喜美子は八郎との一件の最中にも、冷徹ともとれるほどに仕事への情熱を燃やし、世間からの評価も得て、斯界の大家となっていく。
数年後には、八郎とのあいだの一人息子・武志(伊藤健太郎)も陶芸家としての道を歩みはじめた。しかし、サラブレッドの武志が天賦の才を発揮しはじめ、順風満帆と思われた矢先に●●●●●●●してしまうという、またしてもえげつない「不自由」に喜美子は見舞われてしまう。
それでもなお、さらなる高みを目指して、喜美子は新たな技法や作風に挑戦しつづけた。幼き日に古窯址で拾った陶片のあざやかな緋色=スカーレットを再現することが、彼女の究極の目標だった。
すでに一定の評価を確立していても挑戦をやめず、窯焚きは失敗続き。そのうえ、プライベートでとてつもない悲しみすら背負っているのに、感情を表には出さず意に介さないようすの喜美子。その淡々とした姿はかえって鬼気迫るものを感じさせ、おぞましいまでである。そんな芸術家の性(さが)を、戸田恵梨香は見事に演じていた。

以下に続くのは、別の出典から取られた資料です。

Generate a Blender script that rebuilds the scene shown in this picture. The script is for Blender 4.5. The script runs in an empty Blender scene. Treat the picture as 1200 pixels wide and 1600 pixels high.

芸術において、彼女は確かに「自由」だった。ところが、現実世界において、「自由」の行使には相応の代償がともなう。喜美子のような、躊躇も容赦もない並外れた行使であるのならばなおさらである。
喜美子を次々と襲う困難は、ジョージ富士川のいう「不自由」に他ならない。喜美子は「自由」も「不自由」も等しく運命として受け容れながら、全部背負いこんで、「自由」の境地に全精力を注いでいく。若き日に授けられたジョージ富士川の言葉は、多分に暗示的なものであった。
劇中では、女性が展覧会に出品することに対する抵抗・やっかみが描かれた場面もたしかにあるにはあるのだが、じつのところ、喜美子の負った「不自由」のほとんどは、性別の如何に関係なく起こりうる話である。八郎と喜美子の性別を逆にしても成り立つ、とすら思われるのだ。
だからこそ「スカーレット」を「女性のお仕事もの」としてではなく、「ひとりの芸術家の物語」としてとらえることに、わたしはなんのためらいもないのだ。(まだつづく)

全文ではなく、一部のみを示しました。